コメント日が  古い順  |   新しい順
コメント頂きありがとうございます (Ken)
2008-06-04 09:50:14
TO:くらし安様

当ブログをご覧頂き、また、コメントを頂き
ありがとうございます。

高名な某教授、私も以前セミナーの壇上で
ご一緒させて頂きました。
おっしゃられるように犯罪機会論だけでは
すべての犯罪には対応できません。
私自身、様々な防犯対策を網の目のように
組み合わせた方が良いと思っています。

子どもの地域参加は素晴らしいと思います。
子ども自身の自身を深めることにもなると
思います。

これからもお互いに末永く活動を続けて参
りましょう。
返信する
場所→個別→社会参加 (くらし安)
2008-06-03 22:28:55
難しい話もたまには為になるもので、高名な某教授の犯罪機会論にある「場所で犯罪を防ぐ」から、子ども自身に「危険な場所」を考え、気付かせる→それだけでは防げない犯罪もあるため、「いかのおすし」のような個別対策の実践を含めて学習する→最後に子どもであっても地域の一員であって、子どもだからできる地域変化、将来的なコミュニティ基盤のため、挨拶運動など
世代間交流に参画してもらい、恒常的な社会参加意識を図る。→地域と子どもが共に育つ

という様な構図を持ち、長いスパンで取り組んでいます。今後、時勢により修正すると思いますが…
返信する
コメント頂きありがとうございます (Ken)
2008-05-12 13:19:25
TO:安心様

当ブログをご覧頂き、また、コメントを頂き
ありがとうございます。

ご指摘のように「一人にならない」事も非常
に重要だと思います。
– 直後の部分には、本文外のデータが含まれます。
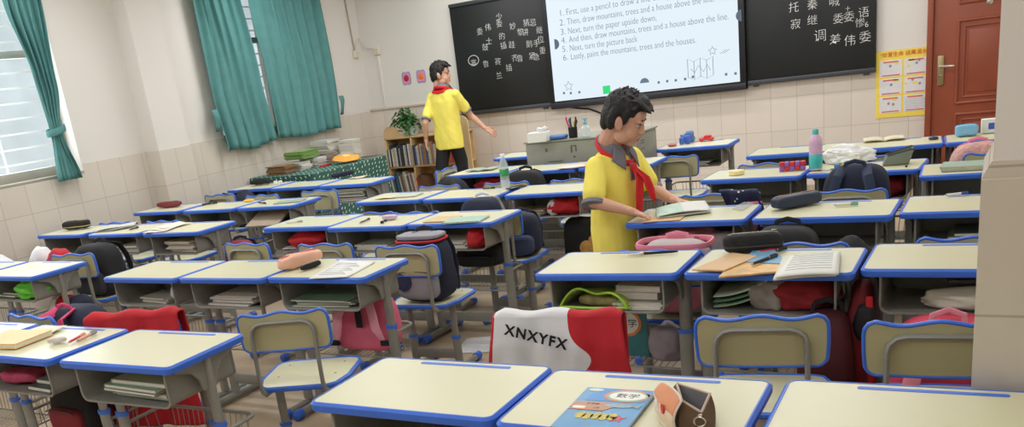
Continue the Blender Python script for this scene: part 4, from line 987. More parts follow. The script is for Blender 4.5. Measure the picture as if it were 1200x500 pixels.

但し、2人以上いても
犯罪被害に遭う場合もありますので、そんな
場合の対応や犯罪者や不審者が声掛け前に出
す「不審サイン」などについても実体験を元
に子どもたちには指導させて頂いております。

私としては1つだけの事だけではなく、皆様
に幅広く防犯について学んで頂ければと思い
ます。
返信する
一人にならない (安心)
2008-05-11 09:45:09
一番大切なキーワードは「一人にならない」ではないでしょうか?「いかのおすし」にはそれが抜けていると思います。